The research worked like this. Applied mathematicians and archeologists got together to study messages scribbled on pieces of broken pottery, called ostraca, from the Kingdom of Judah (including and south of present-day Jerusalem) around 600 BCE. In the same way that one of us might grab a Post-It to jot down a note, military people in the Judahite army would grab an ostracon to write down an order to send to another person. While parchment was around, pottery was cheaper, especially for this sort of ephemeral note. And, particularly advantageous for the researchers, pottery lasts a long time.

First, researchers used image analysis to clarify the letters that the various people were writing, similar to the sorts of techniques researchers are using to more clearly identify letters in handwritten documents ranging from the Declaration of Independence to Einstein.

Next, they used AI to analyze the handwriting of the people writing the notes on the pottery. “The letters from pairs of texts were jumbled up and the algorithm separated them based on handwriting,” Kershner writes. “If the algorithm split the letters into two clear groups, the texts were counted as having been written by two authors. When the algorithm did not distinguish between the letters and left them together in one group, no position was taken; they may have been written by the same hand, or possibly by two people with similar styles.”

Research Results

This study determined not only how many people might have written the notes, but, using the information in the notes, where they fit into the social hierarchy. “Based on a statistical analysis of the results, and taking into account the content of the texts that were chosen for the sample, the researchers concluded that at least six different hands had written the 18 missives at around the same time,” Kershner writes. “Even soldiers in the lower ranks of the Judahite army, it appears, could read and write.”

“The commander down to the lowest water master could all communicate in writing,” Arie Shaus, a mathematician at Tel Aviv University, tells Maddie Stone in Gizmodo. “This was an extremely surprising result.”

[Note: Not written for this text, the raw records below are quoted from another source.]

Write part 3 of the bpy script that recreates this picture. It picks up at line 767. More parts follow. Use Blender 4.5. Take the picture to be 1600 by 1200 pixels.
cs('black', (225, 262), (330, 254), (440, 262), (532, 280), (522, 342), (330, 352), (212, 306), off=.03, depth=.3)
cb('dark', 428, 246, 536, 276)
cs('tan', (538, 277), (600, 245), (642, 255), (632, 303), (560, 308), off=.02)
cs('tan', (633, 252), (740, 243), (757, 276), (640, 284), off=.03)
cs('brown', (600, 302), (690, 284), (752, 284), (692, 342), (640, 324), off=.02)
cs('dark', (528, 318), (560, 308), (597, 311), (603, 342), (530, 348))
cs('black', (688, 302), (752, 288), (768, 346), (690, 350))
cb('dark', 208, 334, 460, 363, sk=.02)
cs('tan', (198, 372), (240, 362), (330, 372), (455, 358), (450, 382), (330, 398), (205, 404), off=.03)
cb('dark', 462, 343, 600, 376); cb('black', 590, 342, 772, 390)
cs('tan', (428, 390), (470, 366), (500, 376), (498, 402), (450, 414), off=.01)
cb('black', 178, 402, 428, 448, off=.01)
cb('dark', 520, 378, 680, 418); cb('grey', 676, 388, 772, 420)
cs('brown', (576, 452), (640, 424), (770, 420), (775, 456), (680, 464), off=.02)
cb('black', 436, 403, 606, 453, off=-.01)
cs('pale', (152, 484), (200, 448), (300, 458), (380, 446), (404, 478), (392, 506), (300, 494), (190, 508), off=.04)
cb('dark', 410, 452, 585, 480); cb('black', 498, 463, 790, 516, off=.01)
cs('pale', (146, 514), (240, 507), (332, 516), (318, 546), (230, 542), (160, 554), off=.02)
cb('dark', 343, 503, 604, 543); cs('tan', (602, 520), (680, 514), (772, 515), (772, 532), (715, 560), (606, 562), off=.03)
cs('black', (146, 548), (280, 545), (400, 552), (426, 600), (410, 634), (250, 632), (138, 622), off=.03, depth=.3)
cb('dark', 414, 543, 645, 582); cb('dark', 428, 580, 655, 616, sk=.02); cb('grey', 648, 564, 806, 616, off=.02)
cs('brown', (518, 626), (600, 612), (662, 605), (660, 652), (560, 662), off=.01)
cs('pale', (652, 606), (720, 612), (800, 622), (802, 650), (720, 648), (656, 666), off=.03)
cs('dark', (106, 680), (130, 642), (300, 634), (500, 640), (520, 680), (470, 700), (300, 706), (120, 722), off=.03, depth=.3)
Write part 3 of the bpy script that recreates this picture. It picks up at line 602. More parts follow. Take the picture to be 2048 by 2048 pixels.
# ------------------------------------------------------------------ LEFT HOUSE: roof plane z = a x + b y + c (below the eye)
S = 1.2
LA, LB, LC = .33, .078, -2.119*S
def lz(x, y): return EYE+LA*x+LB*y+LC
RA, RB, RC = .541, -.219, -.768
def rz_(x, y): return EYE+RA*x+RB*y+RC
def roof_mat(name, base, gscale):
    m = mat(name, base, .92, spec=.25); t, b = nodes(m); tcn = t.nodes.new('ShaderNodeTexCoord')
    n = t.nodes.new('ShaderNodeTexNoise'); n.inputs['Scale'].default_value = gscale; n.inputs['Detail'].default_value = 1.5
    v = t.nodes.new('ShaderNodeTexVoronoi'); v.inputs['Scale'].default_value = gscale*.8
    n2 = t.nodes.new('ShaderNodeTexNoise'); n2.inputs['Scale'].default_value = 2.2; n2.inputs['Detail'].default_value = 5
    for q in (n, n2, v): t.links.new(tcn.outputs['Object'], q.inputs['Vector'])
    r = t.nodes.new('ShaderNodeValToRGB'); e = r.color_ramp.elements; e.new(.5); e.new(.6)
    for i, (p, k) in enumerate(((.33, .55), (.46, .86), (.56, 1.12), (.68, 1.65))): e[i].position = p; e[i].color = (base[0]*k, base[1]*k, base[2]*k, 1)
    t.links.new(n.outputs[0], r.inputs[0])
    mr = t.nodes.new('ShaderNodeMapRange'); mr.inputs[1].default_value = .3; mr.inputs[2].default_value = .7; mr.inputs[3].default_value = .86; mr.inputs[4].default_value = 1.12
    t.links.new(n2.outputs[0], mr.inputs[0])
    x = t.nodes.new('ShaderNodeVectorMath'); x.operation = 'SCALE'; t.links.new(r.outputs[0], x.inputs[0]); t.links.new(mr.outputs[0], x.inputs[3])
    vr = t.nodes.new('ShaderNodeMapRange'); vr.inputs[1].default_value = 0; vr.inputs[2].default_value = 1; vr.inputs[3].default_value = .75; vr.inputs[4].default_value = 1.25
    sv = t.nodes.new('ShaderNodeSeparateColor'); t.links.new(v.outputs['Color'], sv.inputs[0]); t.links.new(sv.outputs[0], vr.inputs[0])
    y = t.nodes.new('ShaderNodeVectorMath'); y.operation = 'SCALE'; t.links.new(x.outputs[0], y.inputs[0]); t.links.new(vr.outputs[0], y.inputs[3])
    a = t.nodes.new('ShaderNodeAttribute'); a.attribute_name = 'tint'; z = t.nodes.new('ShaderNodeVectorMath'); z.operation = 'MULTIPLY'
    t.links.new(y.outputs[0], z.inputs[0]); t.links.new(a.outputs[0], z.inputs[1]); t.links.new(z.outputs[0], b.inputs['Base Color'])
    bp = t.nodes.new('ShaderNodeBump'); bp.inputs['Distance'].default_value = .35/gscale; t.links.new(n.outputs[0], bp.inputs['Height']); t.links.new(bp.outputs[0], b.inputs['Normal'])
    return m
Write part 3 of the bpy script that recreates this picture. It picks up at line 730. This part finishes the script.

The notes were also written well, without spelling or grammatical errors. “There is something psychological beyond the statistics,” Prof. Israel Finkelstein of the Department of Archaeology and Ancient Near Eastern Civilizations at Tel Aviv University, one of the leaders of the project, tells Kershner. “There is an understanding of the power of literacy. And they wrote well, with hardly any mistakes.”

Obviously, if even the water boy is literate, there was a lot more literacy in that time period before the Babylonian Exile than just among scholars and priests.  What it means, then, is that the Old Testament could have been written hundreds of years before it was originally thought to be, the researchers say.

Ironically, the result makes the researchers’ original goal—determining who wrote the Old Testament—that much harder. After all, if even the water boy knew how to write, just about anyone could have made a first draft of what became what is arguably the most successful book in the history of the world.

“It would imply that it wasn’t just an elite class of teachers and scholars who could have created the books of the Bible,” writes Dan Seitz in Uproxx. “It could have been, quite literally, some dude hauling water who thought it was a good idea to write this religion stuff down.”